_What is expected_
Among the lines of data below, reproduce only those from the one with "What Blender Python" through the one with "from mathutils.kdtree import KDTree", exactly as they stand, both ends included.
:: Records for the task
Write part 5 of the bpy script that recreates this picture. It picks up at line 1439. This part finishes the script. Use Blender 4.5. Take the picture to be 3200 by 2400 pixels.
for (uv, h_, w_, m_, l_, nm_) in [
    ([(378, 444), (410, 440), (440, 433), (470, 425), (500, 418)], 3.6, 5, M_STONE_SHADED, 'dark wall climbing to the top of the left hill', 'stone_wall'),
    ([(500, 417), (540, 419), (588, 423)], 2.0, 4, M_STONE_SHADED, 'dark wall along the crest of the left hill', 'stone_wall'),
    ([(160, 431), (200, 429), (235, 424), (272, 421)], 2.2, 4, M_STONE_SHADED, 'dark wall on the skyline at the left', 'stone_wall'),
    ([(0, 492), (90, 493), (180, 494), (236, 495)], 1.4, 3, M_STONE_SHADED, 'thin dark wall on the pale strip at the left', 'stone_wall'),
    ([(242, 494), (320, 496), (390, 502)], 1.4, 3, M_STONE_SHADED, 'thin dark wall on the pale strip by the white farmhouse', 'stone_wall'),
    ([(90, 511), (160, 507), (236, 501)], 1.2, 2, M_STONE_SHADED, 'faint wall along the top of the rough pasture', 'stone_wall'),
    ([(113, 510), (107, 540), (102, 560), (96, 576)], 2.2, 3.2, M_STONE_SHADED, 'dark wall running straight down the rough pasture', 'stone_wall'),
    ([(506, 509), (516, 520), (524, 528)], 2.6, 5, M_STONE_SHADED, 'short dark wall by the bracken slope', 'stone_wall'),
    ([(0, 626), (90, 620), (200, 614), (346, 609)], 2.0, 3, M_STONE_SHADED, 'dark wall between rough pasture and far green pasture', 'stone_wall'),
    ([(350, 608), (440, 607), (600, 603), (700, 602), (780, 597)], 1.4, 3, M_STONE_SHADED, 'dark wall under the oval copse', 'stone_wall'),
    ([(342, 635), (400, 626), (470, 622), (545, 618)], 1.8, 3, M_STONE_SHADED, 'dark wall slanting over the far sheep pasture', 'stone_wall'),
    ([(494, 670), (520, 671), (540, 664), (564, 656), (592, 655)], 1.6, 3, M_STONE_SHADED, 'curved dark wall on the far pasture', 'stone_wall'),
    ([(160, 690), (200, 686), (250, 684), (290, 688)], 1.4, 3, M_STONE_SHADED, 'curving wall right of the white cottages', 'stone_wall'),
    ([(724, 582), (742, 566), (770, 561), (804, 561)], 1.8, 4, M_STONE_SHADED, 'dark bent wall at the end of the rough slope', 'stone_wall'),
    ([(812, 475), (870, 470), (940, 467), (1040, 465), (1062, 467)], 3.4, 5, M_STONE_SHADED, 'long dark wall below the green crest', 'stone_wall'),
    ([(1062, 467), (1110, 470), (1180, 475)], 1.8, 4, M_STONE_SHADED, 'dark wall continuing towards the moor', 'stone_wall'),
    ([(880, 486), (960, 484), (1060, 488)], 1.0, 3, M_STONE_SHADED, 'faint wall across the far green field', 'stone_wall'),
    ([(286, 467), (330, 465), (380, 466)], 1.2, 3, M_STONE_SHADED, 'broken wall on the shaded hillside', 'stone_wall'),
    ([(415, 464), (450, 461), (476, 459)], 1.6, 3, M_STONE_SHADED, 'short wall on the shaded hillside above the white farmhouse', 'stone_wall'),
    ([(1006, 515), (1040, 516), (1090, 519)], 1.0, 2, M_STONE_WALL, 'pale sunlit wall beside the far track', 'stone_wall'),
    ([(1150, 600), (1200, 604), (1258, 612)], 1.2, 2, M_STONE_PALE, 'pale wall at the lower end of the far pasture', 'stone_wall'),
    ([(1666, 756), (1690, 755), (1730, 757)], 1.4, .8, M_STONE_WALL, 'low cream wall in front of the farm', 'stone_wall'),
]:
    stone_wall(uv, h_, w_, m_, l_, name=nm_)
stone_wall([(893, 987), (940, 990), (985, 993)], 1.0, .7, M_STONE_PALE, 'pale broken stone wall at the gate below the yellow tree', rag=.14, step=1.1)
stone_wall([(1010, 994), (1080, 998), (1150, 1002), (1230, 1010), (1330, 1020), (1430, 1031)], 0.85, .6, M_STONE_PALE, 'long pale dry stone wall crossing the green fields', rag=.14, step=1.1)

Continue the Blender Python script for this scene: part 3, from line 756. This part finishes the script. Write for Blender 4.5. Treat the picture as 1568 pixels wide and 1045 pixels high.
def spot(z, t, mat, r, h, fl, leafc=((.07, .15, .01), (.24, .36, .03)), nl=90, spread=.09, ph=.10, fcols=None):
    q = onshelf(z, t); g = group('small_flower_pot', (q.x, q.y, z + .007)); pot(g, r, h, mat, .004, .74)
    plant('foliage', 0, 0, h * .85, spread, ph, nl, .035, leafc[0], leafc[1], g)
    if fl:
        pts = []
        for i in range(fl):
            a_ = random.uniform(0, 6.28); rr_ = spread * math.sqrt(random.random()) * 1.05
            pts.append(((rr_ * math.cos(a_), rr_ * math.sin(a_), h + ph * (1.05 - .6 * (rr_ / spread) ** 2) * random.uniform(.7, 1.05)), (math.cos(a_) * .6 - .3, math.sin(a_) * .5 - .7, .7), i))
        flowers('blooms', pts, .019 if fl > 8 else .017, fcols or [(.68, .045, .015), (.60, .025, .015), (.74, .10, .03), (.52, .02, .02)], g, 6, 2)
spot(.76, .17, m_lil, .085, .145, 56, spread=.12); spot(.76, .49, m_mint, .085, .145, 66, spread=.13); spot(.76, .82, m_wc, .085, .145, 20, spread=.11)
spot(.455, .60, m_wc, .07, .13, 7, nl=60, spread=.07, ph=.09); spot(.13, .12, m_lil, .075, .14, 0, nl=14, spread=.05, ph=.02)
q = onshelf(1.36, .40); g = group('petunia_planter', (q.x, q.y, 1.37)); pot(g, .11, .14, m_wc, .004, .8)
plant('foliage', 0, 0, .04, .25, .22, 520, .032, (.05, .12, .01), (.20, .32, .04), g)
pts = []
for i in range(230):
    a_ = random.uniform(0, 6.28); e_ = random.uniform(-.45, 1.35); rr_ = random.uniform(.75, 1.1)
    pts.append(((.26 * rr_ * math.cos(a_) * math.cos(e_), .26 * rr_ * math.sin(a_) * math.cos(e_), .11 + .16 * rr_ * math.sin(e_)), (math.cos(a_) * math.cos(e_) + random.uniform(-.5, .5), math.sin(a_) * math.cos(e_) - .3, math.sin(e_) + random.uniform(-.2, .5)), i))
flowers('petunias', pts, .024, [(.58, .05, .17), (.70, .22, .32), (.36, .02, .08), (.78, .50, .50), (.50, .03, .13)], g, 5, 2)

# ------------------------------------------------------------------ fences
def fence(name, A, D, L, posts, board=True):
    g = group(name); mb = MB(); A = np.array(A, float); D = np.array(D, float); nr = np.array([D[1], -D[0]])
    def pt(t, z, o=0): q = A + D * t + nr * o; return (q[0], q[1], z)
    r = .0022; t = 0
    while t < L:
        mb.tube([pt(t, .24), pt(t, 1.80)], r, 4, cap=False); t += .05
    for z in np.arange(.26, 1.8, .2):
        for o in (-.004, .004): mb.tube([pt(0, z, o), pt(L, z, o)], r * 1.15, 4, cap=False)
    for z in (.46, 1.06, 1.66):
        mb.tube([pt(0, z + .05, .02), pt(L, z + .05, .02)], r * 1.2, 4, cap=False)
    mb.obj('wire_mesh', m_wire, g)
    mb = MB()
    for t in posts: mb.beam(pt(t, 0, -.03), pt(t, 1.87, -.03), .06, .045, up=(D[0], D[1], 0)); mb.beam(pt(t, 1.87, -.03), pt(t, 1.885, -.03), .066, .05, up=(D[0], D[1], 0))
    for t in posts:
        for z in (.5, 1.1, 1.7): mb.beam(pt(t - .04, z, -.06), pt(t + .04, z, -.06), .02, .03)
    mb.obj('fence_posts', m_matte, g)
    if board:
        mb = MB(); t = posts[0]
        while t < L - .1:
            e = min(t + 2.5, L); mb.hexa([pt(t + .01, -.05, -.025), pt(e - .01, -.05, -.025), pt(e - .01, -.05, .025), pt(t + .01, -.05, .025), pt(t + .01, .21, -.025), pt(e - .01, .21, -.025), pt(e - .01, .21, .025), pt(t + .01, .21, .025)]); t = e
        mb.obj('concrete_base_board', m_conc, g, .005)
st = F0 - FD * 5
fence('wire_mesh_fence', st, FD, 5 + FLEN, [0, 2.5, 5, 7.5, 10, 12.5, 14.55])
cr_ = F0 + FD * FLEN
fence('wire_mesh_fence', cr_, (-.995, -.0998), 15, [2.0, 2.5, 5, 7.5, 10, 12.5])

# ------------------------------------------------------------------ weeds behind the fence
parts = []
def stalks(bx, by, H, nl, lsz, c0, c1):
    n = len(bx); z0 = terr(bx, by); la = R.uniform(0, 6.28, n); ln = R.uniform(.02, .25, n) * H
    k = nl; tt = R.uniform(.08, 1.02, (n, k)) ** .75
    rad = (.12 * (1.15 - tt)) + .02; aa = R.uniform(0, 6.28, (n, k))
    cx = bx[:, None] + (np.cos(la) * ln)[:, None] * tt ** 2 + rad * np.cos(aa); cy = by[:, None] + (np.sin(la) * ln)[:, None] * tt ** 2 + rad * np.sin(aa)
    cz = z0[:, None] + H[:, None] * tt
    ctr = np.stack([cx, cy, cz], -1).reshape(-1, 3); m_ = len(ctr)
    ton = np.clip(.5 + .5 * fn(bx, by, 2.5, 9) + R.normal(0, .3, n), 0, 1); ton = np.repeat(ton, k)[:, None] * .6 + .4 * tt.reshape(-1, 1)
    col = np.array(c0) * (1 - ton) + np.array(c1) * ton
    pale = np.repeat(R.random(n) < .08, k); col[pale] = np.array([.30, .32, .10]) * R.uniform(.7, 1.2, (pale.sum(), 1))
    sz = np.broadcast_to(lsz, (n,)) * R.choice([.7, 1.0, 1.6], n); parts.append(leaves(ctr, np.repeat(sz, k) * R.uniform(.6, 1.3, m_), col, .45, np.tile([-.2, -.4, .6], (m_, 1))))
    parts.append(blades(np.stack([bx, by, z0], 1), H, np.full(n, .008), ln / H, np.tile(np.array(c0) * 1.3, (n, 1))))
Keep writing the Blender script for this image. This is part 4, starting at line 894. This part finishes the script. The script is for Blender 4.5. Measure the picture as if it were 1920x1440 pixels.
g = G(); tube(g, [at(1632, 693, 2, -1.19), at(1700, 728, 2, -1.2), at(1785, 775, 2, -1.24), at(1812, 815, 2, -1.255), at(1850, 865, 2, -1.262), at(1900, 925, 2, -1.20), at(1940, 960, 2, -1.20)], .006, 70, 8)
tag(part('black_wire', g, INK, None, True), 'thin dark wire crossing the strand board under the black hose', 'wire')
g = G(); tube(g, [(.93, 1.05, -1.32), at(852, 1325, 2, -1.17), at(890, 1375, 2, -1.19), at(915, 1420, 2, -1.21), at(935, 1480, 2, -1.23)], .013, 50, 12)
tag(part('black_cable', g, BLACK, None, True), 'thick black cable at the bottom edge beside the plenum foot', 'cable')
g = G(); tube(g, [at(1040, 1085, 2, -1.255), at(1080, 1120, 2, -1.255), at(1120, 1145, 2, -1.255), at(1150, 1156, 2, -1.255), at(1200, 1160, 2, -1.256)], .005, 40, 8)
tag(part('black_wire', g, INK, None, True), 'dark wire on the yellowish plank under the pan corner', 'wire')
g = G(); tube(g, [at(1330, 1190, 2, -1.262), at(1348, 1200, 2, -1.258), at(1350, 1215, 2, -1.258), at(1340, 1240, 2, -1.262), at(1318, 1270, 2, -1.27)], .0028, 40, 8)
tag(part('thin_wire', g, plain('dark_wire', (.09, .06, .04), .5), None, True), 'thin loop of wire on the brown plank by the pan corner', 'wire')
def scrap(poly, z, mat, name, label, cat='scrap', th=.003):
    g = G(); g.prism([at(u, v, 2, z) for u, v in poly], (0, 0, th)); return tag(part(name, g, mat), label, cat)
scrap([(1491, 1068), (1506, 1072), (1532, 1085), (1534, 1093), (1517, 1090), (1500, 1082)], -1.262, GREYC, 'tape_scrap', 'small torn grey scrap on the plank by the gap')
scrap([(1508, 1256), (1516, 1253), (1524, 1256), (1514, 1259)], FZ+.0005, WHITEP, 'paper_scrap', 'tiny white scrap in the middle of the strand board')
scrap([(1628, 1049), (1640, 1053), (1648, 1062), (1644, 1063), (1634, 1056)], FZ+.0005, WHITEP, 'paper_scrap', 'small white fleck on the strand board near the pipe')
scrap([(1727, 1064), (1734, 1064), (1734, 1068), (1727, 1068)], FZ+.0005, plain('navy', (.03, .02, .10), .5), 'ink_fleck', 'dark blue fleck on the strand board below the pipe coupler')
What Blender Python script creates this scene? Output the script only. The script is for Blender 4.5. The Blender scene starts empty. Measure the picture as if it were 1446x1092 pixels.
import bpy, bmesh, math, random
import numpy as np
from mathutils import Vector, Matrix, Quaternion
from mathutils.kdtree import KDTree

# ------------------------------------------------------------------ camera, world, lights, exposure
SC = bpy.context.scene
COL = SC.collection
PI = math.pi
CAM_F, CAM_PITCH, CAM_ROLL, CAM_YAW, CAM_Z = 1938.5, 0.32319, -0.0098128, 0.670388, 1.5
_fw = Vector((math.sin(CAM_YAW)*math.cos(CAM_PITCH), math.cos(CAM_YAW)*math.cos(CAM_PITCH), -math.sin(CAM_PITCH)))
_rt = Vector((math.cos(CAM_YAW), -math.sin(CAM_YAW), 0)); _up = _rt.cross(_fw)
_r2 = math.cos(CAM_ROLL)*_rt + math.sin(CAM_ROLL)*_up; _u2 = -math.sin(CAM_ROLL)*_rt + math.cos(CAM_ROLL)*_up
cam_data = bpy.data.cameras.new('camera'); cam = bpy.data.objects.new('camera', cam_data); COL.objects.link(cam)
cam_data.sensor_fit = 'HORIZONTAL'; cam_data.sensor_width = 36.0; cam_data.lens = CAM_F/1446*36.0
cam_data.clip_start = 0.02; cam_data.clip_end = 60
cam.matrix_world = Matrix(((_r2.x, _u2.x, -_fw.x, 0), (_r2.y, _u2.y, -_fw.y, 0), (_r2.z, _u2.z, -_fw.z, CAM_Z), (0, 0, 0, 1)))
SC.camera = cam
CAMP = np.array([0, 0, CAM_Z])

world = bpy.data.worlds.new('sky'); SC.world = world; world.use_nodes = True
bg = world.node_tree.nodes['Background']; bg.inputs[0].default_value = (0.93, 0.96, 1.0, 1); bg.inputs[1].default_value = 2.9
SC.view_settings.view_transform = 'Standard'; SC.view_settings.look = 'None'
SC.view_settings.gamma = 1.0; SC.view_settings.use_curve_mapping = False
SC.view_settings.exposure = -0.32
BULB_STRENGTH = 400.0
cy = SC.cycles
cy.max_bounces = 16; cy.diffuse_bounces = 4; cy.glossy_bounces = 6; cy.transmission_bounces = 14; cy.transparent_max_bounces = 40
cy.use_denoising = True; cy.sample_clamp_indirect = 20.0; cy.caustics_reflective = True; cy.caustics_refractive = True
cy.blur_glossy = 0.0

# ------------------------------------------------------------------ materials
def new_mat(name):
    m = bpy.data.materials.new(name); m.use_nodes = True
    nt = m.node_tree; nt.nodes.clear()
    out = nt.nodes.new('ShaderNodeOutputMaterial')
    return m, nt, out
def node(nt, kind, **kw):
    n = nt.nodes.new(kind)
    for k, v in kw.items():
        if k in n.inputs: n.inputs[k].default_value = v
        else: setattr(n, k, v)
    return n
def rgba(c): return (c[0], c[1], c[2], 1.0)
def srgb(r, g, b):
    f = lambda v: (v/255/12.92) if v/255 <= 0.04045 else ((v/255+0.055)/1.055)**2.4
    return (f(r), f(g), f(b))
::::
_Task solution_
What Blender Python script creates this scene? Output the script only. The script is for Blender 4.5. The Blender scene starts empty. Measure the picture as if it were 1446x1092 pixels.
import bpy, bmesh, math, random
import numpy as np
from mathutils import Vector, Matrix, Quaternion
from mathutils.kdtree import KDTree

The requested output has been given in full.